FILE UNDER:Fundamentals 101

April 24, 2010

New Vocabulary Word: “Conversion”

Sometimes, this is what the office feels like.

Feature by Guest Writer, Brian Massey, a.k.a. the Conversion Scientist, makes a serious living writing and speaking about Conversion techniques – techniques that he has proven time and time again. You can follow Brian on Twitter.

I would like to introduce you to a word that may not have been widely used in marketing and communication curricula, but it is the most important event in any direct response marketing you will do. “Conversion” is the moment when someone decides to become a lead or a sale in your campaign.

You will have been taught a great deal about how to get people’s attention, primarily by interrupting them. You will have been steeped in the importance of message, brand, and emotion. You will have learned the importance of creative in the communication process. You will have been shown the importance of identifying your market segments by demographic, geographic and psychographic data.

In the world of branding and image-building, these skills are largely sufficient. However, when you are asking “suspects” to call, register, or buy from you, conversion is the critical piece of the puzzle.

Conversion is important because it is a measurable event. Branding and awareness marketing must be measured by surveying the marketplace. Did they see the ad? Did they remember it? Would it entice them to buy?

Conversions can be counted: calls made, leads generated and sales completed.

What does it mean to be able to measure your marketing results? It means that you can continue to do the things that work, and stop spending on those that do not. You can effectively test your creative, zeroing in on the ads and messages that generate positive business results. Once you have identified a winner, you then continue testing, trying to beat your star performer, called the Control.

The result is marketing that gets continuously better, meaning it gets cheaper and cheaper to generate new leads and sales.

The Peculiar Math of Conversion

Focus on conversion and let the math work in your favor.

If you spend $1000 to generate 1000 impressions through an ad or email, your cost per impression is $1. Let’s assume that 1% of those impressions buy as a result.

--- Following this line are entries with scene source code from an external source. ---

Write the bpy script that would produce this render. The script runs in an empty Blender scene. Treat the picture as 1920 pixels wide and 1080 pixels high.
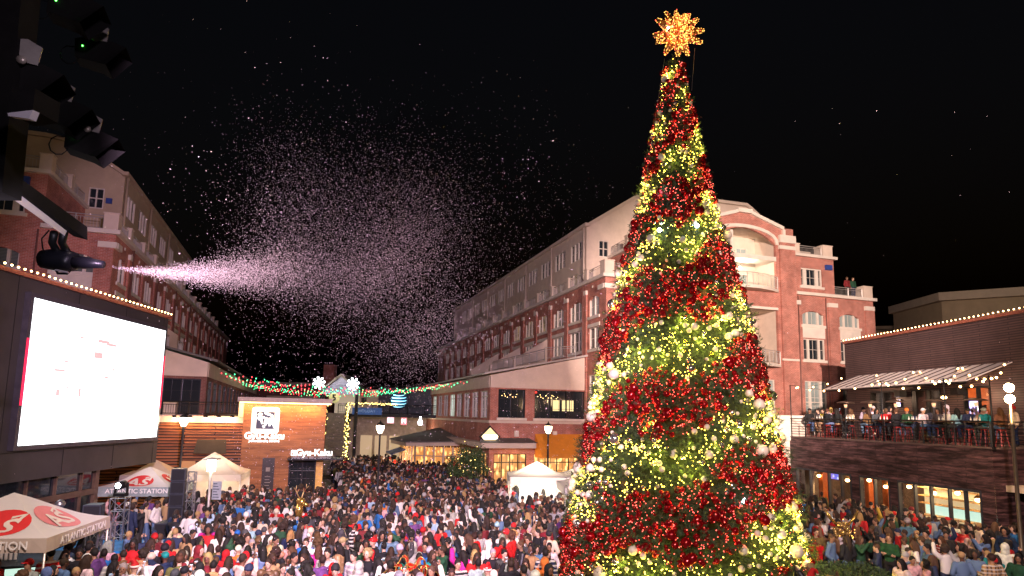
import bpy, math, random
import numpy as np
from mathutils import Vector, Matrix
random.seed(7); RNG = np.random.default_rng(7)
SC = bpy.context.scene; COL = SC.collection; PI = math.pi
# ------------------------------------------------------------------ camera geometry
FL, PX, PY, CH = 1200.0, 960.0, 624.0, 5.6
TH = math.atan((778-PY)/FL); RO = math.radians(1.12)
f0 = Vector((0, math.cos(TH), math.sin(TH))); _r = Vector((1,0,0)); _u = Vector((0,-math.sin(TH),math.cos(TH)))
RR = _r*math.cos(RO)+_u*math.sin(RO); UU = -_r*math.sin(RO)+_u*math.cos(RO)
def ray(x, y): return RR*((x-PX)/FL)-UU*((y-PY)/FL)+f0
def atY(x, y, Y):
    d = ray(x, y); t = Y/d.y; return Vector((d.x*t, Y, CH+d.z*t))
def atZ(x, y, z):
    d = ray(x, y); t = (z-CH)/d.z; return Vector((d.x*t, d.y*t, z))
def proj(v):
    v = Vector(v)-Vector((0,0,CH)); k = v.dot(f0); return (PX+FL*v.dot(RR)/k, PY-FL*v.dot(UU)/k)
def plane(ox, oy, ang, x, y, off=0.0):
    a = math.radians(ang); ux, uy = math.cos(a), math.sin(a); nx, ny = uy, -ux
    d = ray(x, y); ox += nx*off; oy += ny*off
    t = (ox*nx+oy*ny)/(d.x*nx+d.y*ny); X, Y = d.x*t, d.y*t
    return (X-ox)*ux+(Y-oy)*uy, CH+d.z*t
cam = bpy.data.cameras.new('camera'); co = bpy.data.objects.new('camera', cam); COL.objects.link(co)
mw = Matrix.Identity(4)
for i in range(3): mw[i][0], mw[i][1], mw[i][2] = RR[i], UU[i], -f0[i]
mw[2][3] = CH; co.matrix_world = mw
cam.sensor_width = 36; cam.lens = 36*FL/1920; cam.shift_y = (PY-540)/1920; cam.clip_end = 2000; cam.clip_start = .05
SC.camera = co
# ------------------------------------------------------------------ materials
MATS = {}
def nodes(m):
    m.use_nodes = True; nt = m.node_tree; return nt, nt.nodes, nt.links, nt.nodes['Principled BSDF']
def M(name, col, rough=.6, metal=0., var=.25, scale=3., bump=0., spec=.4, aniso=None, col2=None):
    if name in MATS: return MATS[name]
    m = bpy.data.materials.new(name); nt, N, L, p = nodes(m)
    tc = N.new('ShaderNodeTexCoord'); mp = N.new('ShaderNodeMapping'); L.new(tc.outputs['Object'], mp.inputs[0])
    if aniso: mp.inputs['Scale'].default_value = aniso
    nz = N.new('ShaderNodeTexNoise'); nz.inputs['Scale'].default_value = scale; nz.inputs['Detail'].default_value = 6
    nz.inputs['Roughness'].default_value = .65
    L.new(mp.outputs[0], nz.inputs['Vector'])
    r = N.new('ShaderNodeValToRGB'); e = r.color_ramp.elements
    e[0].position = .3; e[1].position = .7
    c2 = col2 or tuple(min(1, c*(1+var)) for c in col)
    e[0].color = (*[c*(1-var) for c in col], 1); e[1].color = (*c2, 1)
    L.new(nz.outputs['Fac'], r.inputs[0]); L.new(r.outputs[0], p.inputs['Base Color'])
    p.inputs['Roughness'].default_value = rough; p.inputs['Metallic'].default_value = metal
    p.inputs['Specular IOR Level'].default_value = spec
    if bump:
        b = N.new('ShaderNodeBump'); b.inputs['Strength'].default_value = bump; b.inputs['Distance'].default_value = .02
        L.new(nz.outputs['Fac'], b.inputs['Height']); L.new(b.outputs[0], p.inputs['Normal'])
    MATS[name] = m; return m
def EM(name, col, s, sample=True):
    if name in MATS: return MATS[name]
    m = bpy.data.materials.new(name); nt, N, L, p = nodes(m)
    p.inputs['Base Color'].default_value = (*[min(.6, c*.5) for c in col], 1)
    p.inputs['Emission Color'].default_value = (*col, 1); p.inputs['Emission Strength'].default_value = s
    if not sample: m.cycles.emission_sampling = 'NONE'
    MATS[name] = m; return m
def BRICK(name, c1, c2, mortar, w=.24, h=.085, rough=.85, big=.45):
    m = bpy.data.materials.new(name); nt, N, L, p = nodes(m)
    tc = N.new('ShaderNodeTexCoord'); s = N.new('ShaderNodeSeparateXYZ'); L.new(tc.outputs['Object'], s.inputs[0])
    a = N.new('ShaderNodeMath'); L.new(s.outputs[0], a.inputs[0]); L.new(s.outputs[1], a.inputs[1])
    cb = N.new('ShaderNodeCombineXYZ'); L.new(a.outputs[0], cb.inputs[0]); L.new(s.outputs[2], cb.inputs[1])
    b = N.new('ShaderNodeTexBrick'); L.new(cb.outputs[0], b.inputs['Vector'])
    b.inputs['Color1'].default_value = (*c1, 1); b.inputs['Color2'].default_value = (*c2, 1); b.inputs['Mortar'].default_value = (*mortar, 1)
    b.inputs['Scale'].default_value = 1; b.inputs['Brick Width'].default_value = w; b.inputs['Row Height'].default_value = h
    b.inputs['Mortar Size'].default_value = .008; b.inputs['Bias'].default_value = 0
    nz = N.new('ShaderNodeTexNoise'); nz.inputs['Scale'].default_value = .9; nz.inputs['Detail'].default_value = 8; nz.inputs['Roughness'].default_value = .7
    L.new(tc.outputs['Object'], nz.inputs['Vector'])
    mr = N.new('ShaderNodeMapRange'); mr.inputs['From Min'].default_value = .3; mr.inputs['From Max'].default_value = .7
    mr.inputs['To Min'].default_value = 1-big; mr.inputs['To Max'].default_value = 1+big*.6
    L.new(nz.outputs['Fac'], mr.inputs[0])
    mx = N.new('ShaderNodeMix'); mx.data_type = 'RGBA'; mx.blend_type = 'MULTIPLY'; mx.inputs[0].default_value = 1
    L.new(b.outputs['Color'], mx.inputs[6]); L.new(mr.outputs[0], mx.inputs[7]); L.new(mx.outputs[2], p.inputs['Base Color'])
    bp = N.new('ShaderNodeBump'); bp.inputs['Strength'].default_value = .4; bp.inputs['Distance'].default_value = .01; bp.invert = True
    L.new(b.outputs['Fac'], bp.inputs['Height']); L.new(bp.outputs[0], p.inputs['Normal'])
    p.inputs['Roughness'].default_value = rough; p.inputs['Specular IOR Level'].default_value = .25
    MATS[name] = m; return m
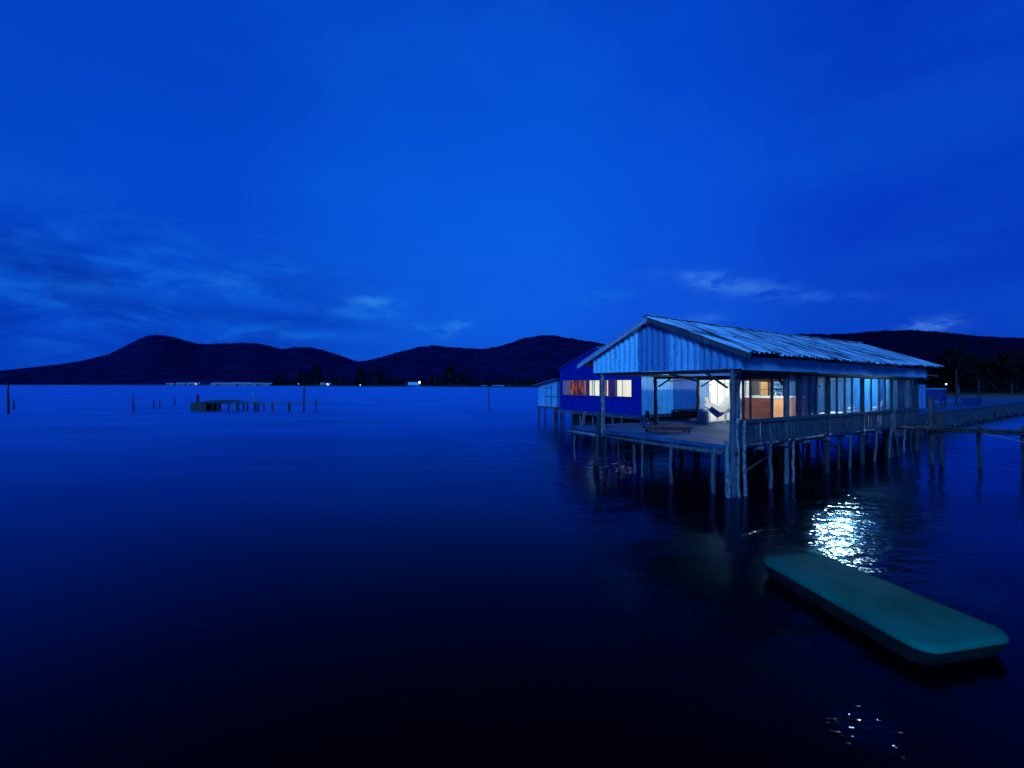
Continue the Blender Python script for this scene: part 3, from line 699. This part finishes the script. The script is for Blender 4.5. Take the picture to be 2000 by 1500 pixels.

You have a 1% conversion rate. That means 10 new leads or 10 new customers.

Your Acquisition Cost is the $1000 spent divided by 10 conversion, or $10.

If you want to double your results, you can spend $2000 and generation 2000 impressions. It would be assumed that you would generate 20 new customers with your 1% conversion rate.

However, if you want to double your results without increasing your budget, how would you do that? If you increased your conversion rate to 2%, your $1000 ad campaign would now generate 20 customers, the same number that $2000 would have generated before.

Your acquisition cost drops to $5 per customer, meaning you are benefiting for half the cost.

Increasing Conversion Rates

In the online world, where almost all prospect actions can be measured, you will find that Web sites do a terrible job of converting visitors to leads or sales. Learn the ways of conversion, and you will be invaluable to companies in almost any industry.